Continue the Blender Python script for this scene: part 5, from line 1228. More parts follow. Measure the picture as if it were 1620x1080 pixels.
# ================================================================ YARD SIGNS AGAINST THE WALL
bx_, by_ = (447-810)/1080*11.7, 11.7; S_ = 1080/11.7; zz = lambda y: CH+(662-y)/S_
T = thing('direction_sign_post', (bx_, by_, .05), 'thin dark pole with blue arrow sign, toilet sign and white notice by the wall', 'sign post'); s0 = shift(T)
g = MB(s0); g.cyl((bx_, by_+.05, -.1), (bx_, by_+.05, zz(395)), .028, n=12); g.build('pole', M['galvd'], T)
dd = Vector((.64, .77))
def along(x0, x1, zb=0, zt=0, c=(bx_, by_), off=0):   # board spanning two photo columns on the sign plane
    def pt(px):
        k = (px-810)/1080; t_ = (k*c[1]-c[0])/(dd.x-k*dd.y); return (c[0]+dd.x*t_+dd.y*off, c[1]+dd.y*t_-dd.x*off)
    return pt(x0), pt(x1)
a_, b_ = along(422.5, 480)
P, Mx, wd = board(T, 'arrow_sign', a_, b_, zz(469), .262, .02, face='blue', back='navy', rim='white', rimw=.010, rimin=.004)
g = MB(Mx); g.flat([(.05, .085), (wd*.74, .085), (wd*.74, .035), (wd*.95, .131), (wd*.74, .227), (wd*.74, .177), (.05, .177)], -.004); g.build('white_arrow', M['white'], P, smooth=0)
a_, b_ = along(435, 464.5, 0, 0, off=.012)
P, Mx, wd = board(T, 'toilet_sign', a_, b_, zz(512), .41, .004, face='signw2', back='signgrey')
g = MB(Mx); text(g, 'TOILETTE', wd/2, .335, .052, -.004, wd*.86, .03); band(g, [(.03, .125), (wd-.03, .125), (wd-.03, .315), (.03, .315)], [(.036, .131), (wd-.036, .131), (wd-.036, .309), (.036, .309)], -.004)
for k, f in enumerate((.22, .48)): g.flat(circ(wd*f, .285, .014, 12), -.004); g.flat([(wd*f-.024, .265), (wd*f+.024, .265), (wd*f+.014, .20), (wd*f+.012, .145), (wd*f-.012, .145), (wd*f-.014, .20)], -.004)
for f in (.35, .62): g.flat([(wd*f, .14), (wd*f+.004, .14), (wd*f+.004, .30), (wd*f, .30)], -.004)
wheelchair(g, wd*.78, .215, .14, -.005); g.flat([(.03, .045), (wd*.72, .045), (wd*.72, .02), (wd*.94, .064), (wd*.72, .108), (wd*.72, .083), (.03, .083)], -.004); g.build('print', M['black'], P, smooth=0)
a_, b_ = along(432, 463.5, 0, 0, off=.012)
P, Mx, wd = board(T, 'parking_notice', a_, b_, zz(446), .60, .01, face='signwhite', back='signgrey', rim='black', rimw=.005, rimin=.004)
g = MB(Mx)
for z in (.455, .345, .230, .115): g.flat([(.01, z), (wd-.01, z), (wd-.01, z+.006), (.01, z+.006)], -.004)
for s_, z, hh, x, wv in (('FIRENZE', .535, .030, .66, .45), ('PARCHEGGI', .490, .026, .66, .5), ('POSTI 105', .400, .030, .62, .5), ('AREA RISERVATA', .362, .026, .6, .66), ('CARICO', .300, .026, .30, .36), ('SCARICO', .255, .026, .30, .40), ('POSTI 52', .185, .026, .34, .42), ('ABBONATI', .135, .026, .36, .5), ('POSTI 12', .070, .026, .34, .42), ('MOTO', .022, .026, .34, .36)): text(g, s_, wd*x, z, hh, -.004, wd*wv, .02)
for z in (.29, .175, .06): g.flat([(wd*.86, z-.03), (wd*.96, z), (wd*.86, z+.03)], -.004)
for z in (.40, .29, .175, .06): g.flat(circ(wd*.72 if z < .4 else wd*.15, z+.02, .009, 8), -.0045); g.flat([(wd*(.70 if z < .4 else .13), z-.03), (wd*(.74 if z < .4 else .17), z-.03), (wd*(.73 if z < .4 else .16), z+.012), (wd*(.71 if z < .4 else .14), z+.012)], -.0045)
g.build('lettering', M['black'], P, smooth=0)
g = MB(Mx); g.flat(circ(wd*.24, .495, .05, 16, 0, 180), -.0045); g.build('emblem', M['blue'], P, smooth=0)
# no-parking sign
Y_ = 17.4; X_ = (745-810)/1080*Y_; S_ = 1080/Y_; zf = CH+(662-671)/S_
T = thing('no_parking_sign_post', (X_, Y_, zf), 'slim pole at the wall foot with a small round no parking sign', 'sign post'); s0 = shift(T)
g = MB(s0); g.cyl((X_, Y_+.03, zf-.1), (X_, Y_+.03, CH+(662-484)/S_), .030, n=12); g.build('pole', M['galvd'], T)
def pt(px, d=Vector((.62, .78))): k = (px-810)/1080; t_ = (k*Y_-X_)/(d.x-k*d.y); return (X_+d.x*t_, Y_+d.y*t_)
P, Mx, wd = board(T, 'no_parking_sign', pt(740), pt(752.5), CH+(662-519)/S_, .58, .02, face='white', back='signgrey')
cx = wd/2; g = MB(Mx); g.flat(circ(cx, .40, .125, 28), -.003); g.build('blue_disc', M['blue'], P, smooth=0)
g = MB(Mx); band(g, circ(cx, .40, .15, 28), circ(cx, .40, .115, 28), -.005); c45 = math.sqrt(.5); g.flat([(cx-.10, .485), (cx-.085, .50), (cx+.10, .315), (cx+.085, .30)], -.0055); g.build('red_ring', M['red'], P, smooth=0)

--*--

Given request: Give the data again, exactly as it stands.

Task result:
Continue the Blender Python script for this scene: part 5, from line 1228. More parts follow. Measure the picture as if it were 1620x1080 pixels.
# ================================================================ YARD SIGNS AGAINST THE WALL
bx_, by_ = (447-810)/1080*11.7, 11.7; S_ = 1080/11.7; zz = lambda y: CH+(662-y)/S_
T = thing('direction_sign_post', (bx_, by_, .05), 'thin dark pole with blue arrow sign, toilet sign and white notice by the wall', 'sign post'); s0 = shift(T)
g = MB(s0); g.cyl((bx_, by_+.05, -.1), (bx_, by_+.05, zz(395)), .028, n=12); g.build('pole', M['galvd'], T)
dd = Vector((.64, .77))
def along(x0, x1, zb=0, zt=0, c=(bx_, by_), off=0):   # board spanning two photo columns on the sign plane
    def pt(px):
        k = (px-810)/1080; t_ = (k*c[1]-c[0])/(dd.x-k*dd.y); return (c[0]+dd.x*t_+dd.y*off, c[1]+dd.y*t_-dd.x*off)
    return pt(x0), pt(x1)
a_, b_ = along(422.5, 480)
P, Mx, wd = board(T, 'arrow_sign', a_, b_, zz(469), .262, .02, face='blue', back='navy', rim='white', rimw=.010, rimin=.004)
g = MB(Mx); g.flat([(.05, .085), (wd*.74, .085), (wd*.74, .035), (wd*.95, .131), (wd*.74, .227), (wd*.74, .177), (.05, .177)], -.004); g.build('white_arrow', M['white'], P, smooth=0)
a_, b_ = along(435, 464.5, 0, 0, off=.012)
P, Mx, wd = board(T, 'toilet_sign', a_, b_, zz(512), .41, .004, face='signw2', back='signgrey')
g = MB(Mx); text(g, 'TOILETTE', wd/2, .335, .052, -.004, wd*.86, .03); band(g, [(.03, .125), (wd-.03, .125), (wd-.03, .315), (.03, .315)], [(.036, .131), (wd-.036, .131), (wd-.036, .309), (.036, .309)], -.004)
for k, f in enumerate((.22, .48)): g.flat(circ(wd*f, .285, .014, 12), -.004); g.flat([(wd*f-.024, .265), (wd*f+.024, .265), (wd*f+.014, .20), (wd*f+.012, .145), (wd*f-.012, .145), (wd*f-.014, .20)], -.004)
for f in (.35, .62): g.flat([(wd*f, .14), (wd*f+.004, .14), (wd*f+.004, .30), (wd*f, .30)], -.004)
wheelchair(g, wd*.78, .215, .14, -.005); g.flat([(.03, .045), (wd*.72, .045), (wd*.72, .02), (wd*.94, .064), (wd*.72, .108), (wd*.72, .083), (.03, .083)], -.004); g.build('print', M['black'], P, smooth=0)
a_, b_ = along(432, 463.5, 0, 0, off=.012)
P, Mx, wd = board(T, 'parking_notice', a_, b_, zz(446), .60, .01, face='signwhite', back='signgrey', rim='black', rimw=.005, rimin=.004)
g = MB(Mx)
for z in (.455, .345, .230, .115): g.flat([(.01, z), (wd-.01, z), (wd-.01, z+.006), (.01, z+.006)], -.004)
for s_, z, hh, x, wv in (('FIRENZE', .535, .030, .66, .45), ('PARCHEGGI', .490, .026, .66, .5), ('POSTI 105', .400, .030, .62, .5), ('AREA RISERVATA', .362, .026, .6, .66), ('CARICO', .300, .026, .30, .36), ('SCARICO', .255, .026, .30, .40), ('POSTI 52', .185, .026, .34, .42), ('ABBONATI', .135, .026, .36, .5), ('POSTI 12', .070, .026, .34, .42), ('MOTO', .022, .026, .34, .36)): text(g, s_, wd*x, z, hh, -.004, wd*wv, .02)
for z in (.29, .175, .06): g.flat([(wd*.86, z-.03), (wd*.96, z), (wd*.86, z+.03)], -.004)
for z in (.40, .29, .175, .06): g.flat(circ(wd*.72 if z < .4 else wd*.15, z+.02, .009, 8), -.0045); g.flat([(wd*(.70 if z < .4 else .13), z-.03), (wd*(.74 if z < .4 else .17), z-.03), (wd*(.73 if z < .4 else .16), z+.012), (wd*(.71 if z < .4 else .14), z+.012)], -.0045)
g.build('lettering', M['black'], P, smooth=0)
g = MB(Mx); g.flat(circ(wd*.24, .495, .05, 16, 0, 180), -.0045); g.build('emblem', M['blue'], P, smooth=0)
# no-parking sign
Y_ = 17.4; X_ = (745-810)/1080*Y_; S_ = 1080/Y_; zf = CH+(662-671)/S_
T = thing('no_parking_sign_post', (X_, Y_, zf), 'slim pole at the wall foot with a small round no parking sign', 'sign post'); s0 = shift(T)
g = MB(s0); g.cyl((X_, Y_+.03, zf-.1), (X_, Y_+.03, CH+(662-484)/S_), .030, n=12); g.build('pole', M['galvd'], T)
def pt(px, d=Vector((.62, .78))): k = (px-810)/1080; t_ = (k*Y_-X_)/(d.x-k*d.y); return (X_+d.x*t_, Y_+d.y*t_)
P, Mx, wd = board(T, 'no_parking_sign', pt(740), pt(752.5), CH+(662-519)/S_, .58, .02, face='white', back='signgrey')
cx = wd/2; g = MB(Mx); g.flat(circ(cx, .40, .125, 28), -.003); g.build('blue_disc', M['blue'], P, smooth=0)
g = MB(Mx); band(g, circ(cx, .40, .15, 28), circ(cx, .40, .115, 28), -.005); c45 = math.sqrt(.5); g.flat([(cx-.10, .485), (cx-.085, .50), (cx+.10, .315), (cx+.085, .30)], -.0055); g.build('red_ring', M['red'], P, smooth=0)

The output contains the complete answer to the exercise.